Sunday, July 11, 2010

Big Rolls and Little Rolls

Something to consider in RPG design is the size of the average roll. I use the term 'roll' pretty loosely. Whatever conflict-resolution mechanism - cards, resource expenditure, whatever - is fine.

The dimensions in which a roll can be big or small are:
  1. Absraction - the more of a scene gets resolved in one roll, the bigger it is.
  2. Player Control - the more the players can affect the roll, the bigger it is - especially if players can affect it at the time of the roll.
  3. Side Effects - bigger rolls often have consequences that extend beyond a strict determination of success or failure.
Let's take some examples. The biggest roll I know of is in Don't Rest Your Head. You only roll the dice in that game when it's really important, as each roll involves the chance of madness or death. The roll also resolves an entire scene or antagonist. Fights, escapes, explorations, are all abstracted down to one roll. The roll is also complex. Besides the level of danger inherent in the roll, characters have control over the amount of risk and effort they're willing to take on in exchange for success.

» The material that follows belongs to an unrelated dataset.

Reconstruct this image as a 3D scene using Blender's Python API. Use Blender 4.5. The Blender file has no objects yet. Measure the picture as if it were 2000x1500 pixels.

The smallest roll is a coin flip for a single action. Heads or tails, success or failure. Neither players nor GMs can affect the probability of the outcome, the 'roll' itself only affects one action, and it doesn't 'mean' anything beyond the very minimum required by a roll in an RPG - does the action succeed?

Another game with large rolls is the new Warhammer Fantasy Roleplay. All the bits and non-standard dice govern not only success and failure, but your character's approach to the situation and positive and negative side effects. The result is fairly baroque, but intuitive enough at the table to do complexity well. WFRP3E's rolls are still as common as a smaller roll - less abstract - but are still large in their level of implication.

Other ways of enlarging rolls (without using funky types of dice) are degrees of success (Alternity, Dark Heresy); complex, multi-roll challenges (D&D4E, both Spycraft editions); and Cool Points or Effort Points or the like (Shadowrun, 7th Sea, even HERO System, with its rules for 'pushing').

Conclusions? I don't really have many. It's just worth thinking about when designing a game. These are gross generalizations, but more abstract rolls tend to favour games less about combat and more about story. Rolls with more player control tend to favour characters that succeed through style or inner strength, rather than strict competence. Side effects can add levels of mechanical or tactical depth, as well as mechanical representations of more story-based consequences, but side effects can also easily be handled inelegantly.